Speaking on behalf of the Department of Justice, U.S. Attorney Robert M. Duncan Jr. applauded the USSC’s proposed guidelines, which he said would "conserve scarce judicial resources while promoting consistency and uniformity in sentencing." Duncan especially emphasized the threat posed by synthetic opioids like fentanyl, just two milligrams of which can be lethal—a fact that Duncan knows all too well.
"The Eastern District of Kentucky where I serve as the United States Attorney has been one of the hardest hit by the crisis. On a daily basis, I see the death and destruction caused by fentanyl and fentanyl analogues," he said.
The Justice Department supports all of the fentanyl, synthetic cathinone, and synthetic cannabinoid amendments, according to Duncan. However, not all of those who testified before the USSC were similarly inclined.
Kevin L. Butler, speaking on behalf of federal public defenders, argued current guidelines provide sufficiently high penalties, noting that in general individuals facing fentanyl charges do not receive above-guideline sentences under the current regime. Butler cited the historical harshness of crack cocaine sentencing, only fixed in 2010, as an example of public officials instituting overly lengthy sentences in response to a drug crisis.
"The public frenzy over crack cocaine in the 1980s resulted in hasty political measures that produced gross disparities in sentencing and disproportionately affected minorities.

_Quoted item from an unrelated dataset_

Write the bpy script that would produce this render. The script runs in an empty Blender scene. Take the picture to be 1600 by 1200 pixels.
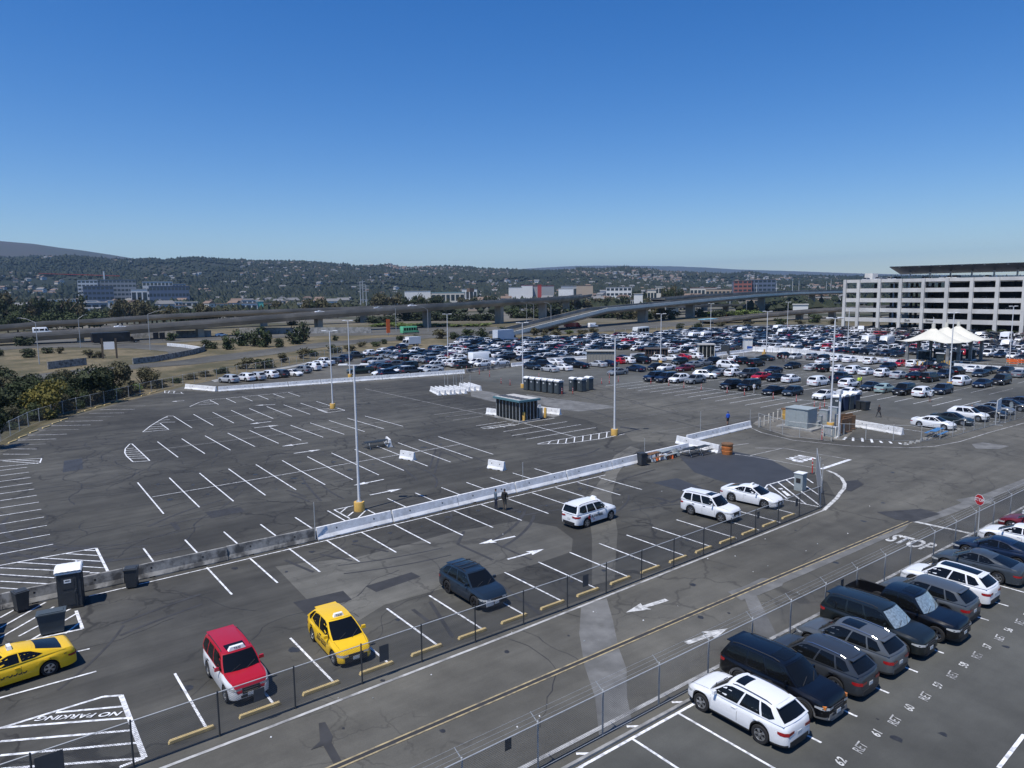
import bpy, bmesh, math, random
from mathutils import Vector, Matrix, noise
R = math.radians
rnd = random.Random(7)
scene = bpy.context.scene
COL = scene.collection

# ------------------------------------------------ camera, sky, sun, exposure
F, CX, CY, H0, SL, HC = 1120., 800., 600., 455.6, -.0105, 17.3
def _ray(x, y): return Vector(((x-CX)/F, -(y-CY)/F, -1.))
def _hor(x): return H0+SL*(x-CX)
_U = _ray(1600, _hor(1600)).cross(_ray(0, _hor(0))).normalized()
if _U.y < 0: _U = -_U
_X = _ray(2270, _hor(2270)); _X = (_X-_U*_X.dot(_U)).normalized()
_Y = _U.cross(_X)
def g(x, y, z=0.):
    """point of the world at height z that the photograph shows at pixel x, y"""
    r = _ray(x, y); d = Vector((_X.dot(r), _Y.dot(r), _U.dot(r))); t = (z-HC)/d.z
    return Vector((d.x*t, d.y*t, z))
def proj(p):
    p = Vector(p)-Vector((0, 0, HC)); c = _X*p.x+_Y*p.y+_U*p.z
    return CX+F*c.x/-c.z, CY-F*c.y/-c.z
def zat(x, yb, yt):
    """height of the point seen at row yt straight above the ground point seen at x, yb"""
    P = g(x, yb); lo, hi = -5., min(900., HC+.9*P.xy.length)
    for _ in range(50):
        m = (lo+hi)/2
        if proj((P.x, P.y, m))[1] > yt: lo = m
        else: hi = m
    return lo
def az_dir(x):
    r = _ray(x, _hor(x)); d = Vector((_X.dot(r), _Y.dot(r), 0)); return d.normalized()
cam_d = bpy.data.cameras.new('camera'); cam = bpy.data.objects.new('camera', cam_d); COL.objects.link(cam)
cam_d.sensor_width = 36.; cam_d.lens = F/1600*36; cam_d.clip_start = .1; cam_d.clip_end = 60000
rot = Matrix((_X, _Y, _U))            # rows: world axes written in camera axes
cam.matrix_world = Matrix.Translation((0, 0, HC)) @ rot.to_4x4()
scene.camera = cam
SUN_AZ, SUN_EL = 189.5, 65.
w = bpy.data.worlds.new('World'); scene.world = w; w.use_nodes = True
nt = w.node_tree; nt.nodes.clear()
sky = nt.nodes.new('ShaderNodeTexSky'); sky.sky_type = 'NISHITA'; sky.sun_disc = False
sky.sun_elevation = R(SUN_EL); sky.sun_rotation = R(90-SUN_AZ); sky.altitude = 300; sky.air_density = 1.0; sky.dust_density = .15; sky.ozone_density = 4.0
hs_ = nt.nodes.new('ShaderNodeHueSaturation'); hs_.inputs['Saturation'].default_value = 1.38; hs_.inputs['Hue'].default_value = .511
bg = nt.nodes.new('ShaderNodeBackground'); bg.inputs[1].default_value = .125
wo = nt.nodes.new('ShaderNodeOutputWorld'); nt.links.new(sky.outputs[0], hs_.inputs['Color']); nt.links.new(hs_.outputs[0], bg.inputs[0]); nt.links.new(bg.outputs[0], wo.inputs[0])
sd = bpy.data.lights.new('sun', 'SUN'); sd.energy = 5.0; sd.angle = R(.53); sd.color = (1, .96, .9)
so = bpy.data.objects.new('sun', sd); COL.objects.link(so)
sv = Vector((math.cos(R(SUN_AZ))*math.cos(R(SUN_EL)), math.sin(R(SUN_AZ))*math.cos(R(SUN_EL)), math.sin(R(SUN_EL))))
so.rotation_euler = sv.to_track_quat('Z', 'Y').to_euler(); so.location = sv*100
vs = scene.view_settings; scene.display_settings.display_device = 'sRGB'
vs.view_transform = 'Standard'; vs.look = 'None'; vs.exposure = 0; vs.gamma = 1; vs.use_curve_mapping = False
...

There is a real danger of repeating those mistakes today given the current attention on fentanyl," Butler said.
The impact of drug offenses on the federal populations has been a focus of the Sentencing Commission before. A report released by the Commission last year found that around half of all federal drug offenders recidivate within two years of offending; another found the use of mandatory minimums at the federal level has declined since 2010.
The hearing did not discuss the impact of the proposed amendments on the overall federal inmate population, which makes up about nine percent of all those incarcerated in the United States. Drug trafficking is the most common offense dealt with by the federal system, making up around 30 percent of all offenses.